Scene modeling code data:
-- START --
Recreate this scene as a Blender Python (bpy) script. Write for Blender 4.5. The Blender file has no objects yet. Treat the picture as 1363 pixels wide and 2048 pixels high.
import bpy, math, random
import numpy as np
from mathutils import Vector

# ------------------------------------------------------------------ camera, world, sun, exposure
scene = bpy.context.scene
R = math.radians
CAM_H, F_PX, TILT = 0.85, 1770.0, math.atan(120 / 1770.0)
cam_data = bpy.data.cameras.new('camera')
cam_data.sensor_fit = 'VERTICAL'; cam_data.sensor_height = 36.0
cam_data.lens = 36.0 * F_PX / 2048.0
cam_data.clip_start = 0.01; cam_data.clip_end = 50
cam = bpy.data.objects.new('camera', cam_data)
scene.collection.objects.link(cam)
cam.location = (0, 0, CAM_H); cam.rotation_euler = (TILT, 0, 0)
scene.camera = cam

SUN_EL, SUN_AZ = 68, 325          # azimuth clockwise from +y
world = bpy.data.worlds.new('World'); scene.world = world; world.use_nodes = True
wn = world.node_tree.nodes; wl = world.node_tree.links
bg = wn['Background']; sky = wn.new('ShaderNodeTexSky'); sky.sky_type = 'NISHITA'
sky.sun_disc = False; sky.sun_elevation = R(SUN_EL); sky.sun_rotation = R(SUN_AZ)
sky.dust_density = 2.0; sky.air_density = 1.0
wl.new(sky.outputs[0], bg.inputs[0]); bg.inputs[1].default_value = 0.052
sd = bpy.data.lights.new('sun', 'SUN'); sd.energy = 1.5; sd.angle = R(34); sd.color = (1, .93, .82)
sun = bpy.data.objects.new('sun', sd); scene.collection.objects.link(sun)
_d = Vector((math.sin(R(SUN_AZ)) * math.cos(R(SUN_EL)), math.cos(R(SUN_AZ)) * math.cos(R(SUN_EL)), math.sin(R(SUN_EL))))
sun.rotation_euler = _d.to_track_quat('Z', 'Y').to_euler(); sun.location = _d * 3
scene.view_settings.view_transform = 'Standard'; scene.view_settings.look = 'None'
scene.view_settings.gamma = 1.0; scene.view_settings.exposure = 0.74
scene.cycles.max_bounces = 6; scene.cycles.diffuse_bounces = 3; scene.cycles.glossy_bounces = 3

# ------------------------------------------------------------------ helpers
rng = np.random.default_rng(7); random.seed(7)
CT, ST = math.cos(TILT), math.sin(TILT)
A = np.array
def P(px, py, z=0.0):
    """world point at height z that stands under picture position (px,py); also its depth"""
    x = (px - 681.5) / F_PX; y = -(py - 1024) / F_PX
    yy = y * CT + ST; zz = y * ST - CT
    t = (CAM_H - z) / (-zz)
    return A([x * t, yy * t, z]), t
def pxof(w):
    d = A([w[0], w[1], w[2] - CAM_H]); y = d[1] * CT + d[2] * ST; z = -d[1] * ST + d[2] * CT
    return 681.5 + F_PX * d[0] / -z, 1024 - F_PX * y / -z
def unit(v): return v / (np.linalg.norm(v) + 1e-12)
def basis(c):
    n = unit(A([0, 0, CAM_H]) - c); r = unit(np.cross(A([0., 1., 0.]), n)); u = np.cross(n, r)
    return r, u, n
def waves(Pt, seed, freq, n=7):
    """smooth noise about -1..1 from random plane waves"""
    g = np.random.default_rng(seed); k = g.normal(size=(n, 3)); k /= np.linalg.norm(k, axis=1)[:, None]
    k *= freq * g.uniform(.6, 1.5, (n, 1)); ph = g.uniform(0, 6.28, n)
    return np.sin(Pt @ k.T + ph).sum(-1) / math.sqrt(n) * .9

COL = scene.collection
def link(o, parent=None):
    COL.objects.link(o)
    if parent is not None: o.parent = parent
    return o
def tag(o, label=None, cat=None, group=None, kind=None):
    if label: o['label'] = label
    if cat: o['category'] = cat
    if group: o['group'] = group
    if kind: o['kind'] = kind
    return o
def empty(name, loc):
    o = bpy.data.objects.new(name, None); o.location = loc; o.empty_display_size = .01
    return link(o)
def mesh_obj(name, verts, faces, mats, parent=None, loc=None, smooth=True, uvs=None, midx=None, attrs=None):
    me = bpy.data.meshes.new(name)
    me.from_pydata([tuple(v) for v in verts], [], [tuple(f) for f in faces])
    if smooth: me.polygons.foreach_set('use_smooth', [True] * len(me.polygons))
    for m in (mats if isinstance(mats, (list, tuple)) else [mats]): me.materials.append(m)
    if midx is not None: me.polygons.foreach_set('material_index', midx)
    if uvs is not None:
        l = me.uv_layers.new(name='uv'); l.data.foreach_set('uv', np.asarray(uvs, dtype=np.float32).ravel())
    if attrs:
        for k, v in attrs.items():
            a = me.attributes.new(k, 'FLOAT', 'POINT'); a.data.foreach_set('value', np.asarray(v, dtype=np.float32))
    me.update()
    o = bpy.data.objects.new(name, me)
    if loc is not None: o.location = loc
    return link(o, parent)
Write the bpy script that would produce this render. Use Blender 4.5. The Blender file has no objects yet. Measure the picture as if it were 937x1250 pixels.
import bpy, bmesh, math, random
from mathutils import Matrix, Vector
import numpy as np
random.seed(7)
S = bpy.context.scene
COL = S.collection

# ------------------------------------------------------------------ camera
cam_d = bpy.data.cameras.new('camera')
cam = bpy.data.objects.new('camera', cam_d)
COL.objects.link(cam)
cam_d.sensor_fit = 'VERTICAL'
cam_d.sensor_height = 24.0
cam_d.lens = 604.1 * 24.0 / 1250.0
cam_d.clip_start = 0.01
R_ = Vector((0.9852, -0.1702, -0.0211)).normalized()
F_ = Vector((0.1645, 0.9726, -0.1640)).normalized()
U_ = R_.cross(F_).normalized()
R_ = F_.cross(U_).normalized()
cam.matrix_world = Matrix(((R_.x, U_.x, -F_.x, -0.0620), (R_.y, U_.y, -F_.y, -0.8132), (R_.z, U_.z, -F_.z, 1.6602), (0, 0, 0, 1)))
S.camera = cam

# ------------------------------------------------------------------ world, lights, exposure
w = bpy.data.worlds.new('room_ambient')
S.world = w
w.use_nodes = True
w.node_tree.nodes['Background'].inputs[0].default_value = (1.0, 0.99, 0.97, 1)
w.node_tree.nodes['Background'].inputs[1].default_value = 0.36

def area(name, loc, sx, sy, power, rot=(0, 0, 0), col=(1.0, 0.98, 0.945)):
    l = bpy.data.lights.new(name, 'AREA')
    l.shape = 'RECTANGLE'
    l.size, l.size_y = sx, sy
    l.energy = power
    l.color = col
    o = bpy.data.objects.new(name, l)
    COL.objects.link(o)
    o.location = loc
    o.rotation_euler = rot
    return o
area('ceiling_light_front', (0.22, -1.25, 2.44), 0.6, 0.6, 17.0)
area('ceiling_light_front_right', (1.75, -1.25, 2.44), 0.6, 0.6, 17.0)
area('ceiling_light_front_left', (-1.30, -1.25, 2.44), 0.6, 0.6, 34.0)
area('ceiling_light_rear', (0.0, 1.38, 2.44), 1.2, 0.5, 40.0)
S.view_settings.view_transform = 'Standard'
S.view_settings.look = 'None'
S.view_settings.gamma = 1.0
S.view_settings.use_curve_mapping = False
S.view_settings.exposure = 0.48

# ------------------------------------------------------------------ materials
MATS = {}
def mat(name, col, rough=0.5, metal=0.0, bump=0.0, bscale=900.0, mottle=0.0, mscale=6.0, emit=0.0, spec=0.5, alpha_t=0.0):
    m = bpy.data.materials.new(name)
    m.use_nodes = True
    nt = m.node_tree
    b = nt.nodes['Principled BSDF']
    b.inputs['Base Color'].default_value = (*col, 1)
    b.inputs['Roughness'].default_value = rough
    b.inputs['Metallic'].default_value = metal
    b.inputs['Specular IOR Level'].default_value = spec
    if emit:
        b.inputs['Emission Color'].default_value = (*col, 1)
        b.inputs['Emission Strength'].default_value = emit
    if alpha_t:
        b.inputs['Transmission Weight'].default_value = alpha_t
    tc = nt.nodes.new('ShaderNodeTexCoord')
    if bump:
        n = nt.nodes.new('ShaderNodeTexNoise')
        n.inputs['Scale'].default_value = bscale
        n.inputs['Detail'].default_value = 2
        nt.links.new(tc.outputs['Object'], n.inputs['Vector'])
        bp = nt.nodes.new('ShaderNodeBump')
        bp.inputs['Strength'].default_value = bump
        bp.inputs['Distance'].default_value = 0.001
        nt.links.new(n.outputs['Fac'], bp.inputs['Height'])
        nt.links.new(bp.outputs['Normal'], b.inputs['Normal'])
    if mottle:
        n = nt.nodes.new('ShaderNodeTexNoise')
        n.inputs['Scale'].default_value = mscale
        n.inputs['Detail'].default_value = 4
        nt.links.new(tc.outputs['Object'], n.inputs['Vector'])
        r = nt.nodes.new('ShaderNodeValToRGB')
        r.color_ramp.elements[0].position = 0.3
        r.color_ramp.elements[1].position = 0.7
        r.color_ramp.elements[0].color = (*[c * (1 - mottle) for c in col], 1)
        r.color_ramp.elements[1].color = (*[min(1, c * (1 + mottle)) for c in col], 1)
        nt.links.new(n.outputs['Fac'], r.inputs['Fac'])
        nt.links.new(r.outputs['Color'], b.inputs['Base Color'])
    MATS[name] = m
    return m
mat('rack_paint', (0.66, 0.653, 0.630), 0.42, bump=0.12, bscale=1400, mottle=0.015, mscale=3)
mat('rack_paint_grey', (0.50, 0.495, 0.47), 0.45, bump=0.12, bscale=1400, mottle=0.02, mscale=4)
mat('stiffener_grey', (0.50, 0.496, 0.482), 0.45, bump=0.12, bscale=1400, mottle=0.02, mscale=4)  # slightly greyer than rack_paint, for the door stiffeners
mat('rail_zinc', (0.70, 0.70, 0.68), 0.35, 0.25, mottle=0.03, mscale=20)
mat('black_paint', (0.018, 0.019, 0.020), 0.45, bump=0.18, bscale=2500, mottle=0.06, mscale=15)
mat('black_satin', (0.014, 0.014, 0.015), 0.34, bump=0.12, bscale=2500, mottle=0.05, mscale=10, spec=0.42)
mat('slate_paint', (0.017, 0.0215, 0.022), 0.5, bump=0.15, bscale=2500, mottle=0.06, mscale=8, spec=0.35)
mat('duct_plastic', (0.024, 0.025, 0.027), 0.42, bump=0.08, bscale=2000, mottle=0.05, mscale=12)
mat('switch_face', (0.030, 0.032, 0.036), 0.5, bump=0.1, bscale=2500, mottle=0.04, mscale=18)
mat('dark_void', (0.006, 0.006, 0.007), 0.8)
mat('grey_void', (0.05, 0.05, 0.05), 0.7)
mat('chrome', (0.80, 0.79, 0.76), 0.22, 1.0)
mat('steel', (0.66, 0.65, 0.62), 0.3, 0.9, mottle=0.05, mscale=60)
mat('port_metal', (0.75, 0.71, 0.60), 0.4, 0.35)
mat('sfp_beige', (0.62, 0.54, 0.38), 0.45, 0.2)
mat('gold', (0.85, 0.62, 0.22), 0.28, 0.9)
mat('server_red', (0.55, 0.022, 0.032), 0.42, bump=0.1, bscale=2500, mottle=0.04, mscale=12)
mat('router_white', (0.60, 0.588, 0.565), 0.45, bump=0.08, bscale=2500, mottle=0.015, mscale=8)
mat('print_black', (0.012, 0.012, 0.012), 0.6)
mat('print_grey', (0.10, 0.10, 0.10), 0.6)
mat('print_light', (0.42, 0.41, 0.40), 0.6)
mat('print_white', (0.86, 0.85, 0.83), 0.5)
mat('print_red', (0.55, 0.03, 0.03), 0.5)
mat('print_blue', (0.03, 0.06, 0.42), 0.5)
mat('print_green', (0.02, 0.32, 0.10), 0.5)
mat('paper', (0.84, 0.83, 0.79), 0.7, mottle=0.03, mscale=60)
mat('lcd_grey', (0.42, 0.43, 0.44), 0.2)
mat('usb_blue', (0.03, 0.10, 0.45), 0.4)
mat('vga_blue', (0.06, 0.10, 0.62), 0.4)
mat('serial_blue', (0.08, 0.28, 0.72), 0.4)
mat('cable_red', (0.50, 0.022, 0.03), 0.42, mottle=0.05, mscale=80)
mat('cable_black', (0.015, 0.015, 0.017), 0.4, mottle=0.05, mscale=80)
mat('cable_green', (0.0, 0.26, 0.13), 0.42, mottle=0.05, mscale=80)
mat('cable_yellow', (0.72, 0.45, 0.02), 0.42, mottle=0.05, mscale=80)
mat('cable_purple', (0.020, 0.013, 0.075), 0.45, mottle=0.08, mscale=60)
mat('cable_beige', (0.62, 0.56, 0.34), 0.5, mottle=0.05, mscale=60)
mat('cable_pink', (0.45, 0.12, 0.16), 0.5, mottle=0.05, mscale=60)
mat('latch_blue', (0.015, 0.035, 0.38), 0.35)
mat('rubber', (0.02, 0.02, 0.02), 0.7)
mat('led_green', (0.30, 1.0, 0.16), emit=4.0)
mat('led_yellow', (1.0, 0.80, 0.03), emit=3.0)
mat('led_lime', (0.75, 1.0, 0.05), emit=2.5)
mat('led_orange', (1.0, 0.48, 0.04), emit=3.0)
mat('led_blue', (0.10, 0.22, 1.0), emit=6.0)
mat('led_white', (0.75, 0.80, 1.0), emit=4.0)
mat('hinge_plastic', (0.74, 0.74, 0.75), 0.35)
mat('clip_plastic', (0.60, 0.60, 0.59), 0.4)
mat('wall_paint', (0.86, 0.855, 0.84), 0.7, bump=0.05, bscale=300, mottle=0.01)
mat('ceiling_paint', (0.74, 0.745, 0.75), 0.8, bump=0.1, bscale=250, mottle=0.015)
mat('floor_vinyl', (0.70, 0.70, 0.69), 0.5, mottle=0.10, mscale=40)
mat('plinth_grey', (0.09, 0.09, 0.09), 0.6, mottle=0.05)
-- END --
**TASK DESCRIPTION**
Starting at the line that contains "Write the bpy" and stopping at the line that contains "w.node_tree.nodes['Background'].inputs[1].default_value = 0.36", transcribe the lines exactly; both boundary lines are to be included.

**THE RESPONSE**
Write the bpy script that would produce this render. Use Blender 4.5. The Blender file has no objects yet. Measure the picture as if it were 937x1250 pixels.
import bpy, bmesh, math, random
from mathutils import Matrix, Vector
import numpy as np
random.seed(7)
S = bpy.context.scene
COL = S.collection

# ------------------------------------------------------------------ camera
cam_d = bpy.data.cameras.new('camera')
cam = bpy.data.objects.new('camera', cam_d)
COL.objects.link(cam)
cam_d.sensor_fit = 'VERTICAL'
cam_d.sensor_height = 24.0
cam_d.lens = 604.1 * 24.0 / 1250.0
cam_d.clip_start = 0.01
R_ = Vector((0.9852, -0.1702, -0.0211)).normalized()
F_ = Vector((0.1645, 0.9726, -0.1640)).normalized()
U_ = R_.cross(F_).normalized()
R_ = F_.cross(U_).normalized()
cam.matrix_world = Matrix(((R_.x, U_.x, -F_.x, -0.0620), (R_.y, U_.y, -F_.y, -0.8132), (R_.z, U_.z, -F_.z, 1.6602), (0, 0, 0, 1)))
S.camera = cam

# ------------------------------------------------------------------ world, lights, exposure
w = bpy.data.worlds.new('room_ambient')
S.world = w
w.use_nodes = True
w.node_tree.nodes['Background'].inputs[0].default_value = (1.0, 0.99, 0.97, 1)
w.node_tree.nodes['Background'].inputs[1].default_value = 0.36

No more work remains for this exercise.